Thanksgiving at Mother Marianne’s West Side Kitchen

Submitted by Bob Stronach, OFS

Chairman, Mother Marianne’s  West Side Kitchen Advisory Board

   UTICA — Kevin Shelanskey called the 27 volunteers together to give last-minute Thanksgiving Day instructions prior to opening the doors at Mother Marianne’s West Side Kitchen (at St. Joseph – St. Patrick Parish).

   Before assigning people to their posts, he first made an appeal.

   “I just met a family out there that doesn’t have enough money to buy diapers for their children. Can we come up with some money and get diapers for them?”

   The volunteers began reaching into their pockets and pulling out one-, five-, 10- and 20-dollar bills. Within seconds, $113 was handed over to two women who volunteered to go on a diaper run. Trish LaBella and Lisa Morgan returned with enough diapers and baby wipes to hand out to several families who came in from the freezing rain to enjoy a traditional turkey dinner with all the trimmings.

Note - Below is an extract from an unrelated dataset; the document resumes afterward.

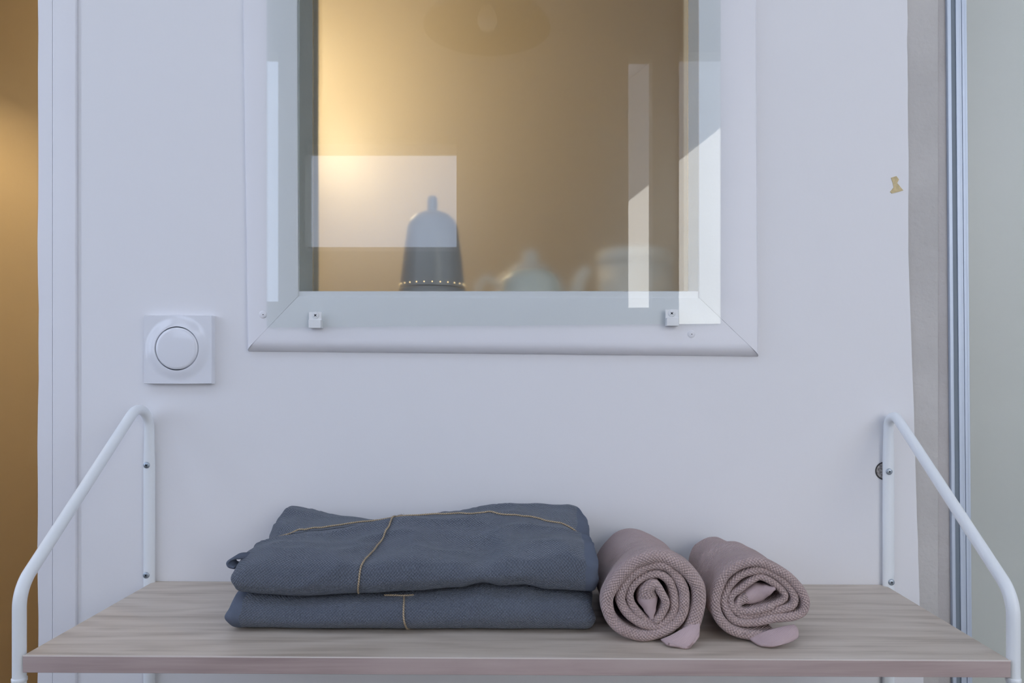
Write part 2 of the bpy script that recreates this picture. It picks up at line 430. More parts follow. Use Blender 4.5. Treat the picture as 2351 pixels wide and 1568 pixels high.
# house opposite, seen mirrored in the pane
nb = thing('neighbour_house', 'sunlit white house wall across the yard, seen only as a bright reflection in the pane', 'house', (1.0, -3.4, -0.12))
MB().box(-0.3, 2.8, -3.6, -3.4, -0.12, 4.2).build('house_wall', M['stucco'], nb)
yo, sl = -2.9, 0.8
zl = lambda x: 2.995+sl*(x-0.695)
MB().hexa([(-0.3, yo, zl(-0.3)), (2.8, yo, zl(2.8)), (2.8, yo, zl(2.8)+.12), (-0.3, yo, zl(-0.3)+.12), (-0.3, -3.4, zl(-0.3)), (2.8, -3.4, zl(2.8)), (2.8, -3.4, zl(2.8)+.12), (-0.3, -3.4, zl(-0.3)+.12)]).build('shadow_eave', M['trim'], nb)  # unseen overhang added to cast the diagonal shade edge on this wall
# ------------------------------------------------------------------ window in the front wall
win = sempty('window_1', (0, 0, H), 'white interior window with a clipped on glass pane')
def casing(name, ia, oa, ib, ob, side=True):
    prof = [(0.0, 0.0), (0.0, -0.0088), (0.035, -0.0098), (0.90, -0.0103), (0.945, -0.0098), (0.97, -0.0080), (0.985, -0.005), (1.0, -0.0008), (1.0, 0.0)] if side else [(0.0, 0.0), (0.0, -0.0085), (0.035, -0.0095), (0.78, -0.0105), (0.84, -0.0104), (0.89, -0.0094), (0.94, -0.0074), (0.98, -0.0040), (1.0, -0.0008), (1.0, 0.0)]
    rows = []
    for t in [i/24 for i in range(25)]:
        row = []
        for d, y in prof:
            x = lerp(lerp(ia[0], oa[0], d), lerp(ib[0], ob[0], d), t); z = lerp(lerp(ia[1], oa[1], d), lerp(ib[1], ob[1], d), t)
            row.append((x, y+(0.0005*noise.noise(Vector((x*14, 0, z*14))) if y < -0.002 else 0), z+H))
        rows.append(row)
    m = MB(); m.grid(rows); k = len(prof)
    m.add(rows[0], [tuple(range(k))]); m.add(rows[-1], [tuple(reversed(range(k)))])
    o = m.build(name, M['trim'], win, weld=True)
    for p in o.data.polygons: p.use_smooth = True
    es = o.modifiers.new('es', 'EDGE_SPLIT'); es.split_angle = math.radians(32)
    return o
G = 0.00008
sh = lambda p, dx, dz: (p[0]+dx, p[1]+dz)
casing('casing_board', inn['tl'], out['tl'], sh(inn['bl'], -G, G), sh(out['bl'], -G, G))
casing('casing_board', sh(inn['bl'], G, -G), sh(out['bl'], G, -G), sh(inn['br'], -G, -G), sh(out['br'], -G, -G), False)
casing('casing_board', sh(inn['br'], G, G), sh(out['br'], G, G), inn['tr'], out['tr'])
casing('casing_board', inn['tr'], out['tr'], inn['tl'], out['tl'])
# lining of the opening
zs = R_(668, 0.852)+H
x0, x1 = inn['bl'][0]+0.0005, inn['br'][0]-0.0005; zt = 0.76+H
MB().box(x0-0.012, x1+0.012, -0.0065, 0.075, zs-0.016, zs).build('sill_lining', M['trim'], win, bevel=0.0015)
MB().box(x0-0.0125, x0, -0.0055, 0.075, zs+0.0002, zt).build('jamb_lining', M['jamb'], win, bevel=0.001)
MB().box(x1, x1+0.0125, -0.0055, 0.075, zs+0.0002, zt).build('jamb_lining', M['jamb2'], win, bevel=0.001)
MB().box(x0, x1, -0.0055, 0.075, zt-0.004, zt+0.01).build('head_lining', M['trim'], win)
fp = MB().box(x0+0.0003, x1-0.0003, 0.046, 0.0495, zs+0.0003, zt-0.005).build('frosted_pane', M['frost'], win)
fp['label'] = 'frosted inner pane'
# small flaws
for a, b in ((604, 722), (1587, 767)):
    q = MB(); cx, cz = X_(a, ZC), R_(b, ZC)+H
    prof = [(1e-5, 0.0010), (0.0030, 0.0009), (0.0042, 0.0005), (0.0046, 0)]
    rows = [[(cx+r*math.cos(k*PI/12), -0.0103-h, cz+r*math.sin(k*PI/12)) for k in range(24)] for r, h in prof]
    q.grid(rows, close_v=True)
    pl = q.build('nail_plug', M['trim'], win, smooth=True)
    d = MB(); d.sphere((cx+0.0004, -0.0112, cz-0.0002), 0.0006, 8, 6); d.build('pin_hole', M['dark'], pl)
# clipped glass
ZG = 0.8425
gx0, gx1, gz0, gz1 = X_(612, ZG), X_(1655, ZG), R_(746, ZG), 0.81
pane = MB().hexa([(gx0, -0.0165, R_(752, ZG)+H), (gx1, -0.0165, R_(743, ZG)+H), (gx1, -0.0165, gz1+H), (gx0, -0.0165, gz1+H),
                  (gx0, -0.0125, R_(752, ZG)+H), (gx1, -0.0125, R_(743, ZG)+H), (gx1, -0.0125, gz1+H), (gx0, -0.0125, gz1+H)]).build('glass_pane', M['glass'], win)
pane['label'] = 'clear glass pane mirroring the bright yard'

def cross_screw(parent, x, y, z, r, ang=0.3, mk='screw'):
    m = MB(); prof = [(r, 0.0002), (r*0.95, -0.0006), (r*0.72, -0.0011), (r*0.05, -0.0012)]
    m.grid([[(x+q*math.cos(k*PI/12), y+h, z+q*math.sin(k*PI/12)) for k in range(24)] for q, h in prof], close_v=True, flip=True)
    s = m.build('screw', M[mk], parent, smooth=True, loc=(x, y, z))
    c = MB(); a, b = r*0.55, r*0.16
    for t in (ang, ang+PI/2):
        u = Vector((math.cos(t), 0, math.sin(t))); v = Vector((-math.sin(t), 0, math.cos(t))); o = Vector((x, y-0.00135, z))
        P = [o-u*a, o-v*b, o+u*a, o+v*b]; Q = [p+Vector((0, 0.0005, 0)) for p in P]
        c.hexa(P+Q)
    c.build('screw_slot', M['slot'], s)
    return s
for (pxc, yt, ym, yb_, bx0, bx1, ux0, ux1, sx, sy, who) in (
        (723, 716, 734, 753, 708, 736, 709, 738, 724.5, 724, 'left'), (1543, 710, 729, 748, 1531, 1559, 1528, 1558, 1542, 719.5, 'right')):
    Zp, Zb = 0.8405, 0.8375
    yf = Zp-D; yg = Zb-D
    cl = thing('glass_clip', 'small white metal clip at the lower %s of the glass pane' % who, 'clip', (X_(pxc, Zp), yf, R_(yb_, Zp)+H), 'clips holding the glass pane')
    MB().box(X_(ux0, Zp), X_(ux1, Zp), yf, yf+0.0019, R_(ym+3, Zp)+H, R_(yt, Zp)+H).build('mounting_plate', M['clip'], cl, bevel=0.0005)
    MB().box(X_(bx0, Zb), X_(bx1, Zb), yg, -0.0105, R_(yb_, Zb)+H, R_(ym, Zb)+H).build('clip_block', M['clip'], cl, bevel=0.0005)
    cross_screw(cl, X_(sx, Zp), yf-0.0001, R_(sy, Zp)+H, 0.0042, 0.75, 'clip')

# ------------------------------------------------------------------ light switch
sx0, sx1, sz0, sz1 = X_(330, 0.850), X_(486, 0.850), R_(881, 0.850), R_(724, 0.850)
scx, scz = X_(406, 0.848), R_(800, 0.848)
sw = thing('light_switch', 'square glossy white rotary light switch on the wall left of the window', 'switch', (scx, 0, scz+H))
RB = 0.0248
N = 72
def sh_h(x, z):
    r = math.hypot(x-scx, z-scz)
    h = 0.009
    if r < RB+0.0005: return -(h-0.003)
    t = (r-RB)/0.0135
    if t < 1: h += 0.0026*(0.5+0.5*math.cos(PI*min(1, max(0, t))))
    return -h
ang = 2*PI
m = MB()
rings = []
NA = 96
def sq(t):   # square outline point
    cx2, cz2 = (sx0+sx1)/2, (sz0+sz1)/2; hw, hh2 = (sx1-sx0)/2, (sz1-sz0)/2
    ca, sa = math.cos(t), math.sin(t); k = 1/max(abs(ca)/1, abs(sa)/1)
    return (cx2+hw*ca*k, cz2+hh2*sa*k)
prof = [RB+0.0004+0.0135*i/16 for i in range(17)]
rows = [[(scx+(RB+0.0004)*math.cos(2*PI*k/NA), -0.004, scz+H+(RB+0.0004)*math.sin(2*PI*k/NA)) for k in range(NA)]]
for r in prof:
    rows.append([(scx+r*math.cos(2*PI*k/NA), sh_h(scx+max(r, RB+0.001), scz), scz+H+r*math.sin(2*PI*k/NA)) for k in range(NA)])
for t in (0.35, 0.7, 0.965):
    rr = prof[-1]
    rows.append([(lerp(scx+rr*math.cos(2*PI*k/NA), sq(2*PI*k/NA)[0], t), -0.009, lerp(scz+rr*math.sin(2*PI*k/NA), sq(2*PI*k/NA)[1], t)+H) for k in range(NA)])
rows.append([(sq(2*PI*k/NA)[0], -0.0078, sq(2*PI*k/NA)[1]+H) for k in range(NA)])
rows.append([(sq(2*PI*k/NA)[0], 0.0, sq(2*PI*k/NA)[1]+H) for k in range(NA)])
m.grid(rows, close_v=True, flip=True)
pl = m.build('cover_plate', M['plastic'], sw, smooth=True, weld=True)
es = pl.modifiers.new('es', 'EDGE_SPLIT'); es.split_angle = math.radians(40)
m = MB()
pr = [(RB-0.0007, -0.003), (RB-0.0007, -0.0112), (RB-0.0015, -0.0122), (RB-0.004, -0.0126), (0.00001, -0.0122)]
m.grid([[(scx+r*math.cos(2*PI*k/64), y, scz+H+r*math.sin(2*PI*k/64)) for k in range(64)] for r, y in pr], close_v=True, flip=True)
m.build('dial', M['plastic'], sw, smooth=True)
m = MB(); m.grid([[(scx+r*math.cos(2*PI*k/64), -0.0032, scz+H+r*math.sin(2*PI*k/64)) for k in range(64)] for r in (RB+0.0006, RB-0.003)], close_v=True, flip=True)
m.build('gap_ring', M['gasket'], sw)

# ------------------------------------------------------------------ shower screen at the right
ss = thing('shower_screen', 'grey green shower panel with a vertical aluminium profile at the right edge', 'shower screen', (X_(2200, 0.85), 0, 0.02))
def tilt(x, z): return x-(z-H)*0.0085
def lean_box(mb, a, b, y0, y1, z0=0.02, z1=2.3):
    zz = (z0, z1)
    P = [(tilt(a, zz[0]), y0, zz[0]), (tilt(b, zz[0]), y0, zz[0]), (tilt(b, zz[1]), y0, zz[1]), (tilt(a, zz[1]), y0, zz[1])]
    mb.hexa(P+[(x, y1, z) for x, _, z in P])
Zs = 0.856
a = MB(); lean_box(a, X_(2186, Zs), X_(2195, Zs), 0.0006, 0.010); a.build('channel_flange', M['alu'], ss, bevel=0.0008)
a = MB(); lean_box(a, X_(2187, Zs), X_(2230, Zs), 0.0035, 0.030); a.build('profile_core', M['alu'], ss)
a = MB(); lean_box(a, X_(2195, Zs), X_(2206, Zs), 0.0015, 0.0034); a.build('gasket', M['gasket'], ss)
for i, (p, q, y) in enumerate(((2205, 2213.7, .0002), (2214, 2218.7, .0009), (2219, 2225.7, .0003), (2226, 2231, .0009))):
    a = MB(); lean_box(a, X_(p, Zs), X_(q, Zs), y, 0.012); a.build('profile_rib', M['alu'], ss, bevel=0.0003)
a = MB(); lean_box(a, X_(2229, Zs), X_(2229, Zs)+0.7, 0.004, 0.010); a.build('glass_panel', M['glass2'], ss)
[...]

   “It’s a side effect of what we’re doing, but it’s awesome,” said Shelanskey, who chaired the soup kitchen’s Thanksgiving effort. A counselor at John Bosco House, a transitional residence for young men, and a U.S. Army veteran, he was deployed to the World Trade Center on Sept. 11, 2001, and then to Afghanistan.

   Not quite sure how many people to expect, chef Bill Bogan, Shelanskey, and the rest of the crew prepared over a dozen turkeys, 60 pounds of potatoes, and 20 pounds of stuffing, plus vegetables, squash, and sweet potatoes. And, thanks in large part to the Knights of St. John, some 135 pies were donated.

   Shelanskey said they ended up serving about 100 people. Greeters wished them a Happy Thanksgiving and directed them to sit at a table of their choice. Servers quickly followed with trays of a full turkey dinner, and before they were finished, New Hartford Boy Scout Troop 4’s Zachery Connolly and Christian Sierson made the rounds with trays of desserts and whipped cream.

   Several families came to volunteer, all having a similar purpose: as parishioners, “we feel good to give back to the community; I feel pride,” as Michele Connolly noted; “to give back and see smiling faces,” as Giovana Annatone said;  “to help out” and “teach their children” about assisting people in need, as Vikki Commisso put it.

   Shelanskey himself said something similar, pointing to “community service” as a way to keep youth well-balanced and grounded, as he watched his high school freshman daughter, Ashley, pitch in. “It hit home for her,” he noted, especially after seeing someone she knew from school come in for a hot meal.

   Perhaps volunteer Patty Nessel, there with family and friends, summed it up best:

   “Everybody becomes family, including people you don’t even know.”

   Mother Marianne’s West Side Kitchen is named after parish daughter St. Marianne Cope, who attended school and grew up in the parish before becoming a Franciscan sister.